PROBLEM STATEMENT> Repeat the data verbatim.

ENTRIES SHOWN>
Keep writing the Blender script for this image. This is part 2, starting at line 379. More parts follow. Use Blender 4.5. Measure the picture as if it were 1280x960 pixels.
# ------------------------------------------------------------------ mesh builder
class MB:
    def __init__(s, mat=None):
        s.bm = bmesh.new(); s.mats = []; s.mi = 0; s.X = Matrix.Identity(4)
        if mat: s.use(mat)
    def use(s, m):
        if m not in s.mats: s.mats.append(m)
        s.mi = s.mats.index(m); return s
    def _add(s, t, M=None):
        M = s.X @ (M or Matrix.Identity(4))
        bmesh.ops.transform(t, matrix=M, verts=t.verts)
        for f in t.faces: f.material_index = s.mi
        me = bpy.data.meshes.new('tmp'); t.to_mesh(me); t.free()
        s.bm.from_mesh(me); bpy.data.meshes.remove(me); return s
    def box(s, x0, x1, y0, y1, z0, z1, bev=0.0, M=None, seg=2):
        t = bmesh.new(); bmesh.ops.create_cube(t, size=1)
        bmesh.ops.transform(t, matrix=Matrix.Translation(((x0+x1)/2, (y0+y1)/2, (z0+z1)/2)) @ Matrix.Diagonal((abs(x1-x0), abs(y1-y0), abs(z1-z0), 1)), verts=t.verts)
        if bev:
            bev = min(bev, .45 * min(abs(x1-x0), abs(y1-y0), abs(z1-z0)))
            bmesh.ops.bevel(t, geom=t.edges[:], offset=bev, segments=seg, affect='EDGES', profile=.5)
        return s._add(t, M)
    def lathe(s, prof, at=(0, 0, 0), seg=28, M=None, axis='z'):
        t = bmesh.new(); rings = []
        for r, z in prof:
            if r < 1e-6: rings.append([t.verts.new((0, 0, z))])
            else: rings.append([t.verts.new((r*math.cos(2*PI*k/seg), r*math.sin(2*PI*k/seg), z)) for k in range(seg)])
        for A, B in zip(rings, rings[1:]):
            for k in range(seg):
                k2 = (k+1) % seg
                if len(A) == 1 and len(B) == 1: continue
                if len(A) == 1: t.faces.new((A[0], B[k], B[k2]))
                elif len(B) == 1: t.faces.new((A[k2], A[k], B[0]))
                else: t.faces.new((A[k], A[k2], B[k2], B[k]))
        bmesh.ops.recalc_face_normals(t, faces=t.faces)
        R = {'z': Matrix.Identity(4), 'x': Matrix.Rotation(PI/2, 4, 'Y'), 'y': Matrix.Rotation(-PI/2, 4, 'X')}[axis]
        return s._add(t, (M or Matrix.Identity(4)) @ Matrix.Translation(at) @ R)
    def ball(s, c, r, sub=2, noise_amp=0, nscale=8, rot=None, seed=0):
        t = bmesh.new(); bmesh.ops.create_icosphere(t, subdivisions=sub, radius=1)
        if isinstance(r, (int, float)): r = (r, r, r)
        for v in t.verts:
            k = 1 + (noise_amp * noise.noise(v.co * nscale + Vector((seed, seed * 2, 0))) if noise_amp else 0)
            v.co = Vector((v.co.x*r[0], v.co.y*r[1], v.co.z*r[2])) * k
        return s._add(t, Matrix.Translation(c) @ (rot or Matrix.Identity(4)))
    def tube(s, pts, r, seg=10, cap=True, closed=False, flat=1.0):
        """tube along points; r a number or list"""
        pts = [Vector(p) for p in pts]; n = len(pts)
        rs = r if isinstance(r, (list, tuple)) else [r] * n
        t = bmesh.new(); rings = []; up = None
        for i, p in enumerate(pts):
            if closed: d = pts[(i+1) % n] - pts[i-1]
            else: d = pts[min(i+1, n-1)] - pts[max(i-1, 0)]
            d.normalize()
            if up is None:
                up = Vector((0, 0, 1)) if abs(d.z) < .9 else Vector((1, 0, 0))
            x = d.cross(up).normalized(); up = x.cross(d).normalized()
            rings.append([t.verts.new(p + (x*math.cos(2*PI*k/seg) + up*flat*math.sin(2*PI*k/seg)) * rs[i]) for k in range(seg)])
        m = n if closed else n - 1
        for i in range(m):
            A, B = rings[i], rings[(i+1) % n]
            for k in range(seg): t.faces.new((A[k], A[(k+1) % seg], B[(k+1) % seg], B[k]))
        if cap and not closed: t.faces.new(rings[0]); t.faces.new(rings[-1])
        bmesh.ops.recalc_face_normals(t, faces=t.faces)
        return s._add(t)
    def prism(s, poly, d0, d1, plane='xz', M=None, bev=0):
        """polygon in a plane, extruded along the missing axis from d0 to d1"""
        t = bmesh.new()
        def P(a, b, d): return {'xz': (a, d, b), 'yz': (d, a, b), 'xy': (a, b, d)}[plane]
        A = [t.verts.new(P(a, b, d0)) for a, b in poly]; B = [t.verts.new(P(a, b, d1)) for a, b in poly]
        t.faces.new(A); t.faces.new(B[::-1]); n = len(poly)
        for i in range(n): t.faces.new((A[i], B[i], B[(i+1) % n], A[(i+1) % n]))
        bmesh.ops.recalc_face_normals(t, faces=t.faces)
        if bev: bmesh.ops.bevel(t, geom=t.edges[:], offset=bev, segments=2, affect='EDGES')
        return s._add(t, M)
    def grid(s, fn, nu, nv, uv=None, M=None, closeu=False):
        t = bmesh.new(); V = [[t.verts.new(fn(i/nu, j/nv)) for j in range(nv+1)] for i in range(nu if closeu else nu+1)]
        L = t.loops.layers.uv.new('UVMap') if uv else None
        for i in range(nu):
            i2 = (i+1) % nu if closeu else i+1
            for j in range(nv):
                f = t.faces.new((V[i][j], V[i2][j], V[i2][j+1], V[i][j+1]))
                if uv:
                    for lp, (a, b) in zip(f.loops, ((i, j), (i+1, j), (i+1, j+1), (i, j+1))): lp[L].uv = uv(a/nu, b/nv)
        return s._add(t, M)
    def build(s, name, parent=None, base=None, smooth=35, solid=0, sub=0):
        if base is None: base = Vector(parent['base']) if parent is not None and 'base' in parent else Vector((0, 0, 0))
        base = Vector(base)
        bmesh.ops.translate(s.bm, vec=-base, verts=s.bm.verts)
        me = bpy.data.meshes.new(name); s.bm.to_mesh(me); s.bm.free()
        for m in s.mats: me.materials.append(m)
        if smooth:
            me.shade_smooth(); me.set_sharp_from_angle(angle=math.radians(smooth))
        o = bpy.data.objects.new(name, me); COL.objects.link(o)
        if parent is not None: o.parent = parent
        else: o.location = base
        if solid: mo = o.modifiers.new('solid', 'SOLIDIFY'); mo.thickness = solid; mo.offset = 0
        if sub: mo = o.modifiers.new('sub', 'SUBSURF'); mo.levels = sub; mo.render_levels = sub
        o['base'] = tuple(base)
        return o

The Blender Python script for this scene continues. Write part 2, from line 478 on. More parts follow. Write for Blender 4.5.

EXERCISE OUTPUT>
Keep writing the Blender script for this image. This is part 2, starting at line 379. More parts follow. Use Blender 4.5. Measure the picture as if it were 1280x960 pixels.
# ------------------------------------------------------------------ mesh builder
class MB:
    def __init__(s, mat=None):
        s.bm = bmesh.new(); s.mats = []; s.mi = 0; s.X = Matrix.Identity(4)
        if mat: s.use(mat)
    def use(s, m):
        if m not in s.mats: s.mats.append(m)
        s.mi = s.mats.index(m); return s
    def _add(s, t, M=None):
        M = s.X @ (M or Matrix.Identity(4))
        bmesh.ops.transform(t, matrix=M, verts=t.verts)
        for f in t.faces: f.material_index = s.mi
        me = bpy.data.meshes.new('tmp'); t.to_mesh(me); t.free()
        s.bm.from_mesh(me); bpy.data.meshes.remove(me); return s
    def box(s, x0, x1, y0, y1, z0, z1, bev=0.0, M=None, seg=2):
        t = bmesh.new(); bmesh.ops.create_cube(t, size=1)
        bmesh.ops.transform(t, matrix=Matrix.Translation(((x0+x1)/2, (y0+y1)/2, (z0+z1)/2)) @ Matrix.Diagonal((abs(x1-x0), abs(y1-y0), abs(z1-z0), 1)), verts=t.verts)
        if bev:
            bev = min(bev, .45 * min(abs(x1-x0), abs(y1-y0), abs(z1-z0)))
            bmesh.ops.bevel(t, geom=t.edges[:], offset=bev, segments=seg, affect='EDGES', profile=.5)
        return s._add(t, M)
    def lathe(s, prof, at=(0, 0, 0), seg=28, M=None, axis='z'):
        t = bmesh.new(); rings = []
        for r, z in prof:
            if r < 1e-6: rings.append([t.verts.new((0, 0, z))])
            else: rings.append([t.verts.new((r*math.cos(2*PI*k/seg), r*math.sin(2*PI*k/seg), z)) for k in range(seg)])
        for A, B in zip(rings, rings[1:]):
            for k in range(seg):
                k2 = (k+1) % seg
                if len(A) == 1 and len(B) == 1: continue
                if len(A) == 1: t.faces.new((A[0], B[k], B[k2]))
                elif len(B) == 1: t.faces.new((A[k2], A[k], B[0]))
                else: t.faces.new((A[k], A[k2], B[k2], B[k]))
        bmesh.ops.recalc_face_normals(t, faces=t.faces)
        R = {'z': Matrix.Identity(4), 'x': Matrix.Rotation(PI/2, 4, 'Y'), 'y': Matrix.Rotation(-PI/2, 4, 'X')}[axis]
        return s._add(t, (M or Matrix.Identity(4)) @ Matrix.Translation(at) @ R)
    def ball(s, c, r, sub=2, noise_amp=0, nscale=8, rot=None, seed=0):
        t = bmesh.new(); bmesh.ops.create_icosphere(t, subdivisions=sub, radius=1)
        if isinstance(r, (int, float)): r = (r, r, r)
        for v in t.verts:
            k = 1 + (noise_amp * noise.noise(v.co * nscale + Vector((seed, seed * 2, 0))) if noise_amp else 0)
            v.co = Vector((v.co.x*r[0], v.co.y*r[1], v.co.z*r[2])) * k
        return s._add(t, Matrix.Translation(c) @ (rot or Matrix.Identity(4)))
    def tube(s, pts, r, seg=10, cap=True, closed=False, flat=1.0):
        """tube along points; r a number or list"""
        pts = [Vector(p) for p in pts]; n = len(pts)
        rs = r if isinstance(r, (list, tuple)) else [r] * n
        t = bmesh.new(); rings = []; up = None
        for i, p in enumerate(pts):
            if closed: d = pts[(i+1) % n] - pts[i-1]
            else: d = pts[min(i+1, n-1)] - pts[max(i-1, 0)]
            d.normalize()
            if up is None:
                up = Vector((0, 0, 1)) if abs(d.z) < .9 else Vector((1, 0, 0))
            x = d.cross(up).normalized(); up = x.cross(d).normalized()
            rings.append([t.verts.new(p + (x*math.cos(2*PI*k/seg) + up*flat*math.sin(2*PI*k/seg)) * rs[i]) for k in range(seg)])
        m = n if closed else n - 1
        for i in range(m):
            A, B = rings[i], rings[(i+1) % n]
            for k in range(seg): t.faces.new((A[k], A[(k+1) % seg], B[(k+1) % seg], B[k]))
        if cap and not closed: t.faces.new(rings[0]); t.faces.new(rings[-1])
        bmesh.ops.recalc_face_normals(t, faces=t.faces)
        return s._add(t)
    def prism(s, poly, d0, d1, plane='xz', M=None, bev=0):
        """polygon in a plane, extruded along the missing axis from d0 to d1"""
        t = bmesh.new()
        def P(a, b, d): return {'xz': (a, d, b), 'yz': (d, a, b), 'xy': (a, b, d)}[plane]
        A = [t.verts.new(P(a, b, d0)) for a, b in poly]; B = [t.verts.new(P(a, b, d1)) for a, b in poly]
        t.faces.new(A); t.faces.new(B[::-1]); n = len(poly)
        for i in range(n): t.faces.new((A[i], B[i], B[(i+1) % n], A[(i+1) % n]))
        bmesh.ops.recalc_face_normals(t, faces=t.faces)
        if bev: bmesh.ops.bevel(t, geom=t.edges[:], offset=bev, segments=2, affect='EDGES')
        return s._add(t, M)
    def grid(s, fn, nu, nv, uv=None, M=None, closeu=False):
        t = bmesh.new(); V = [[t.verts.new(fn(i/nu, j/nv)) for j in range(nv+1)] for i in range(nu if closeu else nu+1)]
        L = t.loops.layers.uv.new('UVMap') if uv else None
        for i in range(nu):
            i2 = (i+1) % nu if closeu else i+1
            for j in range(nv):
                f = t.faces.new((V[i][j], V[i2][j], V[i2][j+1], V[i][j+1]))
                if uv:
                    for lp, (a, b) in zip(f.loops, ((i, j), (i+1, j), (i+1, j+1), (i, j+1))): lp[L].uv = uv(a/nu, b/nv)
        return s._add(t, M)
    def build(s, name, parent=None, base=None, smooth=35, solid=0, sub=0):
        if base is None: base = Vector(parent['base']) if parent is not None and 'base' in parent else Vector((0, 0, 0))
        base = Vector(base)
        bmesh.ops.translate(s.bm, vec=-base, verts=s.bm.verts)
        me = bpy.data.meshes.new(name); s.bm.to_mesh(me); s.bm.free()
        for m in s.mats: me.materials.append(m)
        if smooth:
            me.shade_smooth(); me.set_sharp_from_angle(angle=math.radians(smooth))
        o = bpy.data.objects.new(name, me); COL.objects.link(o)
        if parent is not None: o.parent = parent
        else: o.location = base
        if solid: mo = o.modifiers.new('solid', 'SOLIDIFY'); mo.thickness = solid; mo.offset = 0
        if sub: mo = o.modifiers.new('sub', 'SUBSURF'); mo.levels = sub; mo.render_levels = sub
        o['base'] = tuple(base)
        return o

The Blender Python script for this scene continues. Write part 2, from line 478 on. More parts follow. Write for Blender 4.5.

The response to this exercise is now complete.